ITEM: The President-elect inspires confidence.
Steve Kroft conducted a great interview with the new first family on 60 Minutes last night. Obama and Michelle come across as genuine, warm, intelligent and confidence inspiring. It made you feel like the country really made the right choice. Well, it did until the President-elect said this:
Kroft: "Where is all the money going to come from to do all of these things? And is there a point where just going to the Treasury Department and printing more of it ceases to be an option?" Mr. Obama: "Well, look, I think what’s interesting about the time that we’re in right now is that you actually have a consensus among conservative Republican-leaning economists and liberal left-leaning economists. And the consensus is this: that we have to do whatever it takes to get this economy moving again, that we’re gonna have to spend money now to stimulate the economy. And that we shouldn’t worry about the deficit next year or even the year after. That short term, the most important thing is that we avoid a deepening recession."
Well Mr. President, you might consider whether it is prudent to continue digging furiously, when we are already deep in a hole over our head. But I guess it is best not to think about that right now. After all, it won't be us, but our children and grandchildren that be repaying China for the money we are continuing to borrow to fund all this new spending.

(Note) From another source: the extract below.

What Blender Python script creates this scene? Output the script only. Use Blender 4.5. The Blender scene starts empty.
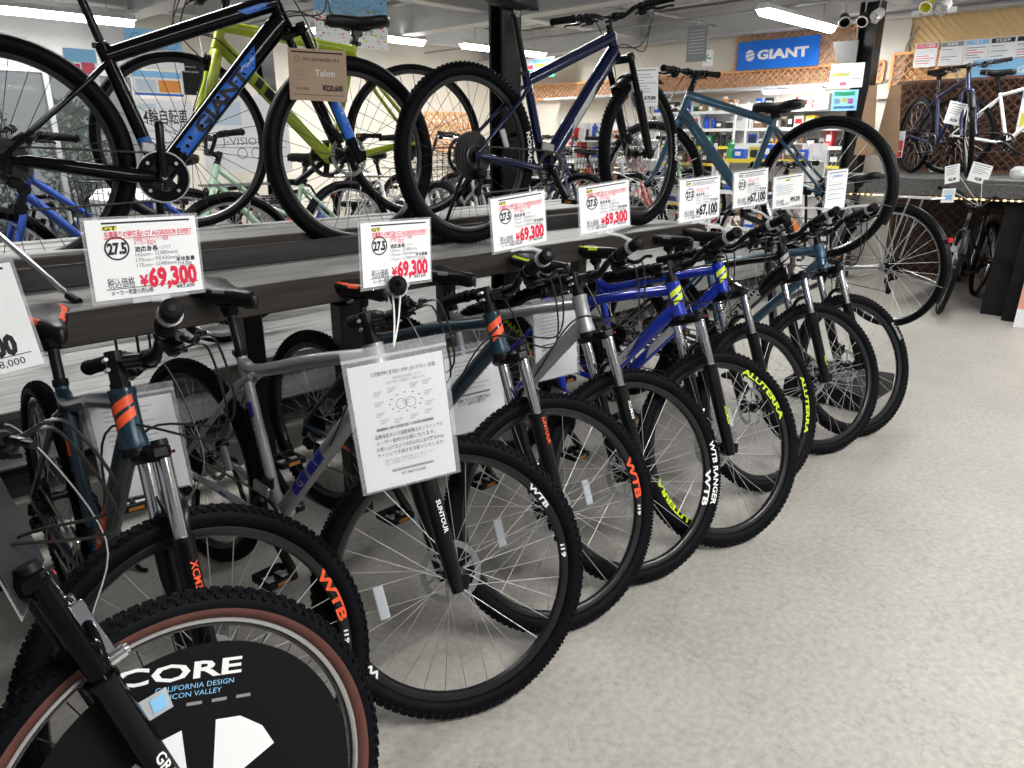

  Item: Corporate Welfare and outsourced government monopoly is not the same as a Free Market

Among the most annoying assertions to found in a blogosphere chock-full of mindless claims, are pundits and bloggers declaring that the current economic clusterfork is an example of the failure of free markets. Roderick Long takes this nonsense head-on in the lead essay for this month's excellent series at Cato Unbound: In "Corporations vs the Markets - or -Whip Conflation Now" Long takes Conservatives, Liberals and Libertarians to task for the sloppy linguistic conflation of big business, corporate welfare, and "private-public partnerships" with a free market. Of the three, I find his indictment of Republicans and the Right most damning:
"If libertarians’ left-wing opponents have conflated free markets with pro-business intervention, libertarians’ right-wing opponents have done all they can to foster precisely this confusion; for there is a widespread tendency for conservatives to cloak corporatist policies in free-market rhetoric. This is how conservative politicians in their presumptuous Adam Smith neckties have managed to get themselves perceived—perhaps have even managed to perceive themselves—as proponents of tax cuts, spending cuts, and unhampered competition despite endlessly raising taxes, raising spending, and promoting “government-business partnerships.” Consider the conservative virtue-term “privatization,” which has two distinct, indeed opposed, meanings. On the one hand, it can mean returning some service or industry from the monopolistic government sector to the competitive private sector—getting government out of it; this would be the libertarian meaning. On the other hand, it can mean “contracting out,” i.e., granting to some private firm a monopoly privilege in the provision some service previously provided by government directly. There is nothing free-market about privatization in this latter sense, since the monopoly power is merely transferred from one set of hands to another; this is corporatism, or pro-business intervention, not laissez-faire. (To be sure, there may be competition in the bidding for such monopoly contracts, but competition to establish a legal monopoly is no more genuine market competition than voting—one last time—to establish a dictator is genuine democracy.) Of these two meanings, the corporatist meaning may actually be older, dating back to fascist economic policies in Nazi Germany; but it was the libertarian meaning that was primarily intended when the term (coined independently, as the reverse of “nationalization”) first achieved widespread usage in recent decades. Yet conservatives have largely co-opted the term, turning it once again toward the corporatist sense."
It is only when the term "free market" is severed from any historical definition or conventional meaning that the current economic crisis can be explained as a government rescue of a "free market" failure. To solve a "free market" problem that was created by too much government spending, too much government debt, too much easy government sponsored credit, and a market distorted by massive government intervention (along with a large helping of corporate criminal fraud that slipped through the regulatory framework) we are now given to understand that we need to increase government spending, government debt, and create more market distortions with more government intervention. Yeah, that should work. I feel better already. 

 ITEM - Carnivalingus
Some recent collections of high quality blogging punditry which I have neglected to highlight:
UPDATED: Fixed typos, added links


Divided and Balanced.™ Now that is fair.

3 comments:

Anonymous said...

I agree. And let me make a more localized point . . .

The corporatism practiced by Republican officeholders is readily apparent when considering the pay-to-play Ohio General Assembly we've had for years. Ohio's economic woes aren't just a product of a high tax environment, they are the product of state legislators choosing winners and losers in the marketplace, garnering for themselves campaign donations from the winners for doing so, and thus we have no level playing field. Ohio has an anti-competitive marketplace, and that has more bearing upon our failing economy than our high tax rates (not that I'm advocating that we can afford taxes to go any higher--quite the opposite.)

Ben said...

Yes, of course Obama is going to keep spending more. Until someone decides to cut entitlements, which isnt likely soon, this cycle will continue.

mw said...

Ben, Dan,
Thanks for the comments.

Yeah the vicious cycle continues - Our debt addicted economy continues to demand injections of ever more debt to stop feeling bad, with the pain of each subsequent withdrawal getting worse, and a demand for the next fix. Like with any addict, the cycle ends in one of two ways - A cold turkey cure, or death of an overdose. In either case, the drug use stops.